Перед большим антрактом этой драмы и мы тоже были как мёртвые — все. А в антракте — примирились, как-то походя, легко. В одночасье трагедия превратилась в комедию.
Было это так.
В марте 1959 я встретилась с мамой и отчимом в нашем доме в Моркоте, близ Лугано. Ханс-Херберт Блатцхайм открыто признал здесь мои отношения с Аленом.
Может, он их никогда бы не признал. Но он убедился, что я прикипела намертво. И решил: уж если оторвать меня от Алена не выходит, то надо хотя бы соблюсти приличия. Как минимум.
Сегодня я понимаю упёртость моего отчима. Он и вправду не мог ни думать, ни поступать иначе — просто по своему происхождению и образу жизни. Дочка «из хорошего дома», его падчерица, не должна была жить с мужчиной по крайней мере без обручения.
И поэтому Ханс-Херберт Блатцхайм устроил нашу помолвку.
Я приехала из Парижа в Лугано и там узнала от Дэдди:
— Завтра — твоя помолвка. Прессу я уже оповестил. Ален будет здесь.
До сих пор не понимаю, как Дэдди удалось уговорить Алена.
Почему этот совсем не благопристойный француз согласился на такой явный фарс?
Я ведь его знала. Поэтому в тот день, 22 марта, до последней минуты сомневалась, что он появится. Однако он действительно приехал.
Мы «праздновали» помолвку. Все позировали для фотографов, и каждый сказал газетчикам пару слов. Например, мама сказала:
— Со свадьбой мы не торопимся. Пусть дети сначала получше узнают друг друга.
Дети уже вполне хорошо знали друг друга. И уж особенно хорошо они знали, какая пропасть их разделяла. Между Аленом и мной лежал целый мир.

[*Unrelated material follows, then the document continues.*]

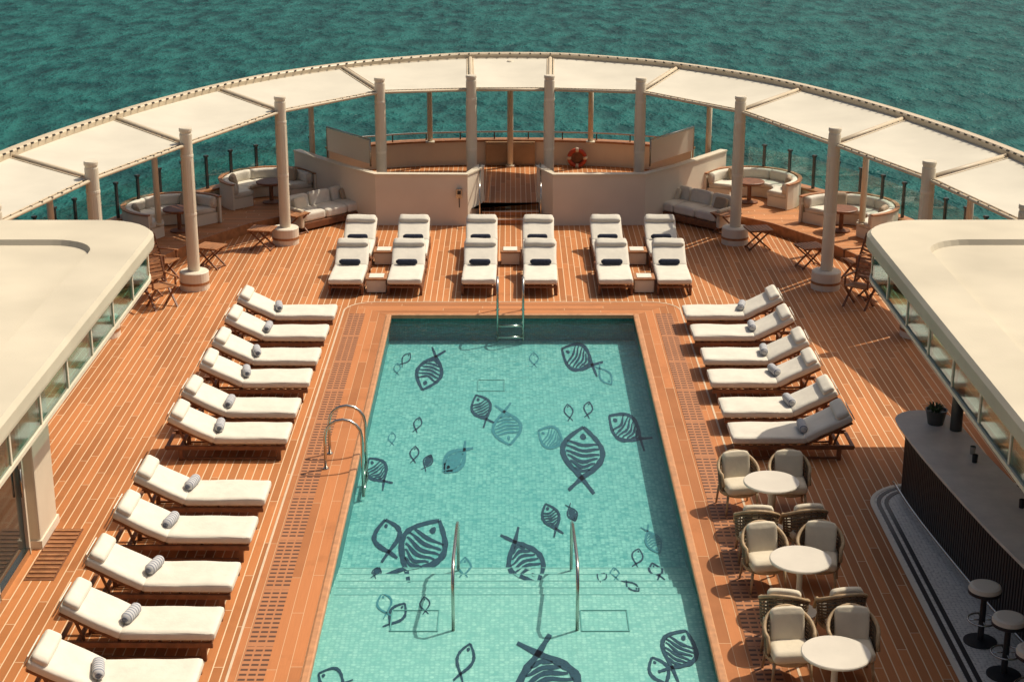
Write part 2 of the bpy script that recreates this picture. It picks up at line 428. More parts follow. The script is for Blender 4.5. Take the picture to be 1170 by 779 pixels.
# fish ---------------------------------------------------------------
fb = B('pool_fish_mosaic')
rnd = random.Random(3)
def fish(X, Y, Ln, W, ang, stripes=True, mat=FISHD, bold=1.0, fill=False):
    st = 2001 / (21675 / (Y + 3.406)); ca, sa = math.cos(R(ang)), math.sin(R(ang))
    lift = rnd.uniform(.004, .010); W *= .84; bold *= 1.12; Ln *= 1.06
    if Y < 20: Y = (Y + 3.4) * .976 - 3.32
    def T(x, y):
        xx = (x * ca - y * sa); yy = (x * sa + y * ca)
        px, py = X + xx, Y + yy * st
        px = max(PXL + .02, min(PXR - .02, px))
        return (px, py, zf(py) + lift)
    def stroke(pts, th, ends=.25):
        A, C = [], []
        for i, p in enumerate(pts):
            a = pts[max(0, i - 1)]; c = pts[min(len(pts) - 1, i + 1)]
            d = Vector((c[0] - a[0], c[1] - a[1])); d.normalize()
            t = i / (len(pts) - 1); w = th * (ends + (1 - ends) * math.sin(math.pi * min(1, t * .9 + .08))) * rnd.uniform(.8, 1.2) / 2
            A.append(T(p[0] - d.y * w, p[1] + d.x * w)); C.append(T(p[0] + d.y * w, p[1] - d.x * w))
        fb.quadstrip(A, C, mat)
    amp = W / 2
    def prof(t):
        if t < .8: return amp * math.sin(math.pi * t / .8)
        return -amp * 3.0 * (t - .8)
    for sg in (1, -1):
        pts = [(Ln * (.5 - i / 24), sg * prof(i / 24)) for i in range(25)]
        stroke(pts, Ln * .074 * bold, .5)
    if fill:
        stroke([(Ln * (.45 - .65 * t / 12), 0) for t in range(13)], W * .75)
    if stripes:
        k = 6
        for i in range(k):
            x = .22 - .40 * i / (k - 1); t = .5 - x; y = prof(t) * .9
            bend = rnd.uniform(.01, .045) * Ln
            stroke([(Ln * x + bend * math.cos(q * 3 / 8 * 2.1), y * (1 - 2 * q / 8) * rnd.uniform(.92, 1)) for q in range(9)], Ln * .046 * bold, .35)
    ex = Ln * .34
    stroke([(ex - Ln * .05, 0), (ex - Ln * .02, 0), (ex + Ln * .02, 0), (ex + Ln * .05, 0)], Ln * .09)
F = fish
F(-1.49, 29.43, .75, .56, -105); F(1.34, 30.0, .74, .62, 150); F(.45, 29.94, .27, .2, 90, False, FISHL)
F(-2.0, 29.95, .27, .18, 60, False); F(-2.12, 29.4, .22, .14, 100, False, FISHL)
F(-.49, 27.25, .55, .40, 115); F(-.07, 26.57, .67, .57, -80, True, FISHL); F(2.0, 26.29, .71, .56, 140)
F(.72, 25.88, .53, .44, 150, True, FISHL); F(1.17, 25.04, 1.0, .78, 82); F(-.87, 25.04, .55, .36, -130, False, FISHL, 1.4, True)
F(-2.1, 24.45, .56, .36, 130); F(-1.57, 25.19, .26, .17, 90, False); F(-1.34, 24.85, .26, .18, 70, False, FISHD, 1, True)
F(-1.98, 25.88, .22, .14, 100, False, FISHL); F(-1.59, 26.53, .25, .16, 80, False); F(1.02, 27.12, .28, .18, 95, False); F(1.36, 27.25, .28, .18, 75, False)
F(1.74, 29.1, .4, .26, -60, False, FISHL); F(.62, 22.65, .47, .3, 110); F(.92, 22.9, .26, .18, -70, False, FISHD, 1, True)
F(.18, 21.3, .86, .58, -65); F(-1.30, 21.55, .98, .78, 62); F(-1.78, 21.95, .57, .44, 105, False, FISHD, 1.3)
F(1.79, 21.34, .27, .18, 70, False); F(2.05, 21.95, .4, .26, -70, True, FISHL); F(2.02, 20.81, .32, .22, 100, False, FISHD, 1.2)
F(1.24, 20.54, .22, .15, 60, False); F(1.44, 20.68, .22, .15, 90, False, FISHL); F(1.62, 20.15, .26, .17, -50, False)
F(-.64, 20.95, .35, .22, 90, False, FISHL); F(-1.63, 19.9, .32, .22, 110, False, FISHL); F(-1.47, 19.6, .36, .24, 60, False, FISHD, 1.2); F(-1.11, 19.9, .22, .15, 100, False); F(-1.85, 20.73, .2, .15, 80, False, FISHD, 1, True)
F(-.56, 18.38, .45, .24, 75, False); F(.42, 18.0, .95, .85, -75, True, FISHD, 1.25); F(2.05, 18.6, .62, .50, 60); F(1.80, 18.1, .4, .28, 110, False, FISHD, 1.3); F(-2.1, 17.95, .4, .3, 160, False)
F(.9, 15.8, .9, .6, 70); F(-1.4, 15.6, .8, .6, 110)
fb.done(parent=pool)

# pool rails ----------------------------------------------------------
def ladder(name, pA, pB, dirv, h=.75, r=.02):
    b = B(name); d = Vector(dirv)
    for p in (Vector(pA), Vector(pB)):
        pts = [p + Vector((0, 0, 0))]
        for k in range(9):
            a = R(180 - 22.5 * k)
            pts.append(p + d * (.28 + .28 * math.cos(a)) + Vector((0, 0, h - .28 + .28 * math.sin(a))))
        pts.append(p + d * .56 + Vector((0, 0, -.45)))
        b.tube(pts, r, STEEL, 10); b.cyl(p, p + Vector((0, 0, .02)), .045, STEEL)
    for z in (-.15, -.38):
        b.cyl(Vector(pA) + d * .56 + Vector((0, 0, z)), Vector(pB) + d * .56 + Vector((0, 0, z)), .025, STEEL)
    return b.done()
ladder('pool_ladder', (-2.8, 23.35, 0), (-2.8, 23.95, 0), (1, 0, 0), .8, .024)
ladder('pool_ladder', (-.25, 31.45, 0), (.25, 31.45, 0), (0, -1, 0), .75, .024)
for x in (-.72, .84):
    b = B('pool_step_handrail'); z = -.27
    b.tube([(x, 18.75, z), (x, 18.75, .35), (x, 18.85, .52), (x, 19.05, .58), (x, 20.5, .38), (x, 20.75, .3), (x, 20.85, .15), (x, 20.85, -.45)], .022, STEEL, 10)
    b.done()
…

В своей книге Ален выразил это так:
«Она происходит из того слоя общества, который я ненавижу больше всего на свете. Конечно, она — дитя своего круга, и пусть сама Роми не виновата в его предрассудках, это дела не меняет.
Ясно, что за пять лет я не смог искоренить того, что двадцать лет подряд вдалбливалось ей в голову.
Во мне ведь тоже живут два, три, даже четыре Алена Делона, вот и в ней всегда были две Роми Шнайдер.
Она это тоже знала.
Одну Роми я любил больше всего на свете, другую так же страшно ненавидел».